A few months ago, I found myself in a conference for technology company CEOs where we had an opportunity to share and learn best-practices around building and scaling successful software companies. I was honored to be there representing the company that I co-founded, Askuity, which has seen tremendous growth since our market launch.

While many sessions left their mark on me, perhaps the one that had the most impact was the one concerning the importance of choosing the right ‘tech stack’ to enable our sales teams. This session was led by Bob Vaez, CEO of a leading event management software company called Eventmobi.

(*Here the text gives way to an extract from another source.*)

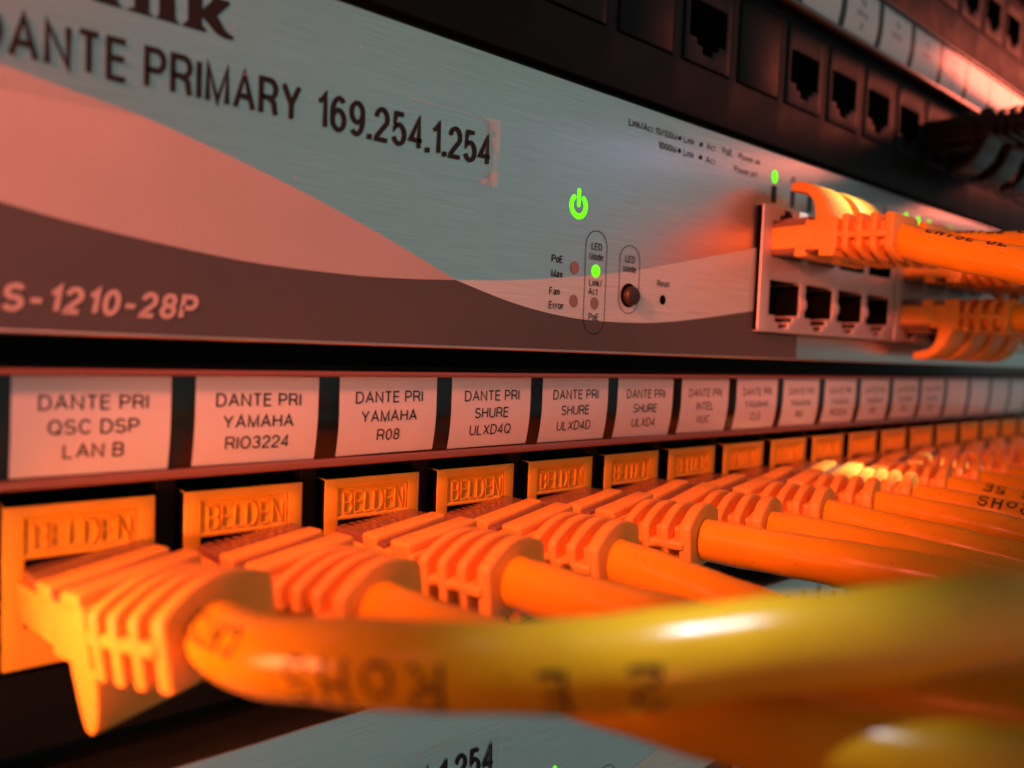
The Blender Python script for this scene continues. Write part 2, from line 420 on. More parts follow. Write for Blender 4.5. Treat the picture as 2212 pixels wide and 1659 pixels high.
GLYPH = {'S': '01110 10001 10000 01110 00001 10001 01110', 'H': '10001 10001 10001 11111 10001 10001 10001', 'I': '01110 00100 00100 00100 00100 00100 01110',
 'P': '11110 10001 10001 11110 10000 10000 10000', 'R': '11110 10001 10001 11110 10100 10010 10001', 'o': '00000 00000 01110 10001 10001 10001 01110', '2': '01110 10001 00001 00110 01000 10000 11111',
 'L': '10000 10000 10000 10000 10000 10000 11111', 'F': '11111 10000 10000 11110 10000 10000 10000', 'E': '11111 10000 10000 11110 10000 10000 11111',
 'D': '11110 10001 10001 10001 10001 10001 11110', 'U': '10001 10001 10001 10001 10001 10001 01110', '4': '00010 00110 01010 10010 11111 00010 00010',
 '5': '11111 10000 11110 00001 00001 10001 01110', 'C': '01110 10001 10000 10000 10000 10001 01110', 'A': '01110 10001 10001 11111 10001 10001 10001', 'T': '11111 00100 00100 00100 00100 00100 00100',
 'W': '10001 10001 10001 10101 10101 11011 10001', 'G': '01110 10001 10000 10111 10001 10001 01110', '-': '00000 00000 00000 11111 00000 00000 00000', ' ': '00000 '*7}
def dot_print(tube, s, l0, ang, h=2.3, dot=.24, flip=1, gap=.35, way=1):
    """dot-matrix jacket print wrapped round the cable"""
    mb = MB(); st = h/6; l = l0
    for ch in s:
        rows = GLYPH[ch].split()
        for j, row in enumerate(rows):
            for i, b in enumerate(row):
                if b == '1':
                    lc = l+way*i*st*.85; ac = ang+flip*(3-j)*st/tube.r; da = dot/tube.r
                    pts = [tube.at(lc+dot*math.cos(q*math.pi/3), ac+da*math.sin(q*math.pi/3)) for q in range(6)]
                    mb.add(pts, [list(range(6))])
        l += way*(st*.85*5+gap*h)
    return mb

ORD = ['first', 'second', 'third', 'fourth', 'fifth', 'sixth', 'seventh', 'eighth', 'ninth', 'tenth', 'eleventh', 'twelfth', 'thirteenth',
       'fourteenth', 'fifteenth', 'sixteenth', 'seventeenth', 'eighteenth', 'nineteenth', 'twentieth']
PITCH = 17.32
NPORT = 18

# ------------------------------------------------------------------ rack
def build_rack():
    t = thing('equipment_rack', (-60, 40, -160), 'black steel rack frame behind the stacked panels', 'rack')
    L = (-60, 40, -160)
    part('back_sheet', MB().box(-60, 470, 60, 62, -160, 190), M['steel'], t, L)
    for x in (-58, 452): part('rack_rail', MB().box(x, x+14, 12, 14, -160, 190), M['steel'], t, L, bevel=.3)
build_rack()

# ------------------------------------------------------------------ network switches
UP = [(-36,27.6),(-15,26.6),(0,24.9),(6,23.9),(12.4,22.8),(21.5,20.4),(32.6,17.0),(42.3,13.5),(52.3,9.46)]
LO = [(-36,21),(-15,15.2),(0,12.34),(5.9,11.25),(14.4,10.05),(24.3,9.05),(36,8.75),(44,8.95),(52.3,9.46)]
RU = [(52.3,9.46),(62,10.25),(71,11.4),(86.4,13.7),(104.7,17.6),(124.1,21.9)]
RL = [(52.3,9.46),(62,7.15),(71,5.8),(80,5.3),(93,5.6),(105.6,6.9),(124.1,9.5)]
def curve2(P, n=8): return [(p.x, p.y) for p in catmull([(a, b, 0) for a, b in P], n)]
BLK = [124.2, 183.8, 243.4]
BW = 59.0
def port_cx(g, c): return BLK[g]+9.35+13.7*c

def port_block_mb():
    """one 2 x 4 jack shell, x from 0, z as on the switch"""
    W = BW; xs = [0]; cell = []
    for c in range(4):
        cx = 9.35+13.7*c
        xs += [cx-5.75, cx-3.2, cx-1.7, cx+1.7, cx+3.2, cx+5.75]
    xs.append(W); zs = [5.5, 6.4, 7.6, 9.0, 15.9, 20.6, 27.5, 28.9, 30.1, 30.6]
    def dep(i, j):
        if i == 0 or i == len(xs)-2: return -1.2
        k = (i-1) % 6
        if k == 5: return -1.2
        if j in (3, 5): return 11
        if j in (2, 6) and k in (1, 2, 3): return 11
        if j in (1, 7) and k == 2: return 11
        return -1.2
    return relief(xs, zs, dep, 14, cavity=5)
_blk = None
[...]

As a high growth business targeting thousands of brands, we at Askuity have had to make strategic investments to enable our sales team to identify and convert prospects by the hundreds. Our sales team makes daily use of various sales enablement tech tools, including CRM, email automation, lead databases, screensharing, e-signature etc. to help them do their jobs. Without a doubt, these technologies significantly improve our sales force effectiveness and allow them to focus on what they do best: selling.

This got me thinking. What do our non-technology customers – consumer product brands who sell their products through retailers – view as their sales enablement technology stack? Do they even think of enabling their teams with technology the same way that technology companies do? And should they?

Unlike a sales rep at a software company like Askuity, the typical National Account Manager (NAM) at a brand may cover anywhere from one to a handful of key accounts, rather than covering a territory of hundreds of prospects at any one time. In turn, at each of a NAM’s key accounts, there are a few key people that he or she needs to maintain contact with: the buyer, the assistant buyer, the replenishment manager and other similar roles. If they cover accounts that have store level or regional sales teams, then perhaps there are a few more contacts they need to track. But it’s certainly not the thousands of contacts that a software salesperson would need to organize in a CRM to manage their day.

Beyond contacts and accounts, the process for a NAM to ‘sell’ is again very different from a software salesperson’s. A NAM’s selling process is not transactional in nature; rather, it is a relationship-based one that – hopefully – grows and strengthens over time. A NAM may be managing several programs with their retailers during the course of the year – for example, new product introductions, promotions, special buys – but, in contrast to a software salesperson, they don’t have hundreds of sales processes that need to be tracked and managed in a CRM tool.

retail sales enablement

So given all that, what exactly is the killer sales enablement app for a NAM? What tool, above all else, does a successful NAM at a brand selling into retail need to do their job well? 

To answer this question, we need to first ask, what does doing their job “well” mean for a NAM? 

Ultimately, the goal for a NAM – much like any other sales professional – is to hit his or her sales targets. Easy enough. But given the two-step nature of the brand’s sales – first to the retailer, then from the retailer to the consumer – simply tracking their shipments to a retailer captures only half the story. From an account management perspective, an effective NAM will have a 360 degree view of their retail customer – what’s selling in, what’s selling out, where, why, and for how much. Because without that information, they’re unable to help their customer (ie. their retail buyer) meet their goals. And if that buyer isn’t able to meet their goals, which would include things like achieving year-over-year sales increases, hitting margin targets, increasing inventory turns, etc., that NAM won’t have that account to call on for long.

With retail buyers increasingly strapped for time and under pressure to deliver in a competitive, omni-channel world, this expectation of partnership between retailer and brand has become the norm. And with more and more data being shared between retailers and brands – point of sale data, loyalty data, demographic data – brands are finally data-enabled, at least in theory, to be that partner.

And so it hit me. If retail analytics is the key to successful retail account management, then an application like Askuity that makes retail analytics accessible, powerful and insightful, is the killer sales enablement application for a retail brand’s sales team. In fact, it can be safely argued that it is the core app in the tech stack of a truly enabled retail sales team whose core focus is on growing their business and strengthening their buyer relationships with their key retail accounts.

Smart brands are increasingly realizing that technology is not only changing the landscape of which retailers they sell to (e.g., the rise of Amazon), but also changing how they sell to their retailers. The old rules of doing business in retail no longer hold – the availability of data has changed the game and has put a premium on data-driven account management skills. Just like sales leaders at software companies, forward-thinking sales leaders at consumer product companies should be equipping their retail sales teams with the right sales enablement tech stack – including retail analytics – that will drive their success.